Toronto, ON: Irwin, 1985.
159pp., paper, $9.95.
ISBN 0-7725-1542-5. CIP.

Grades 5-6 / Ages 10-11

Reviewed by Susan Ratcliffe.

Volume 14 Number 2
1986 March

The message of Barbara Smucker's newest novel is clearly stated by one of the main characters: "If we destroy the earth, we destroy ourselves. We are one with the earth." She has chosen a rather unusual, and somewhat awkward narrative method to convey this theme.

May is a young, dark-skinned, dark-haired teenager, abandoned as a baby on the door-step of the Applebys, who subsequently adopted her. She thus has no knowledge of her parentage or heritage, and suffers the teasing of other kids in her Sarnia school. She feels an outcast from their society. Every summer she and her parents go to work in their nursery on the shores of Lake Michigan, but find the lake changed this year. The beaches are dirty and littered with dead fish; the water is smelly and unfit for swimming. This year too, Lee, an Indian boy from the local reserve, comes to work at the nursery. He and May gradually become the captives of a strange, swirling white mist that eventually takes them back to a time when there were virgin forests on the shores of a clean lake, a thriving lumber town, and a village of the Potawatomi Indians. They are absorbed into the village life and learn pride in their native heritage. May even meets her great-grandmother, and gains a sense of family and roots.

The awkwardness comes in the switch from the present to the past. May and Lee are surprisingly knowledgeable about every detail of the area and people of 1835. At several points in the story, one or the other of them has to give the source of their information: "I studied all winter at the Reserve library about the Potawatomi...". "I read about it in Uncle Steve's books on local history...". "Uncle Steve had told her...". Their, interest and historical retention is astonishing for their age.
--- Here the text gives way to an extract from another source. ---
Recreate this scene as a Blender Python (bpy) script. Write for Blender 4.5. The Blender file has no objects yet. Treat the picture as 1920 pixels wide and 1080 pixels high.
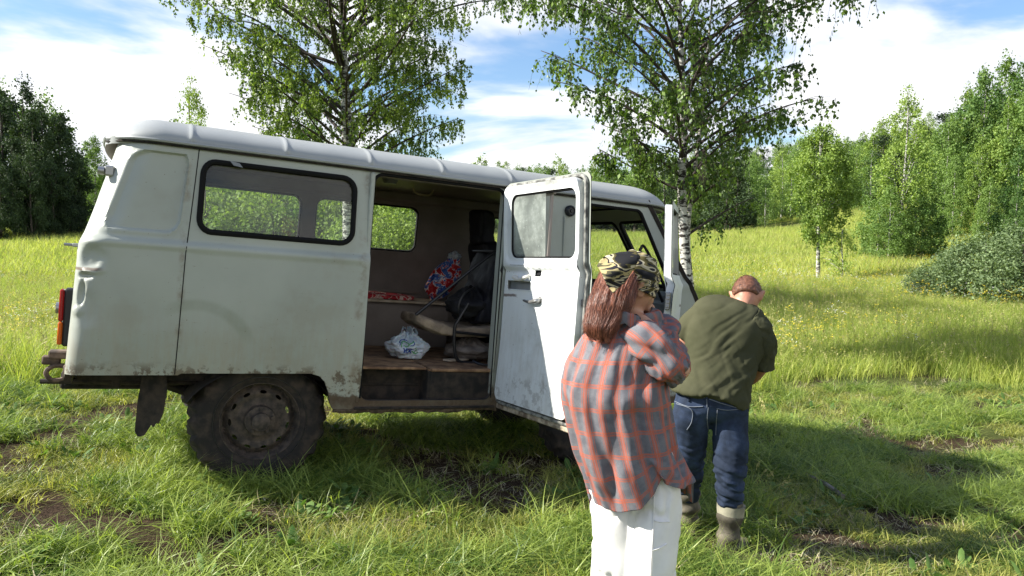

The messages of the novel are strong and worthwhile; pollution and the environment, and the prejudices against native peoples. The characters are bright and attractive, but the method chosen to tell the story is too contrived and unbelievable. However, Barbara Smucker's many fans may forgive her, because of the appeal of the themes.

Susan Ratcliffe, Centennial C.V.l., Guelph, ON.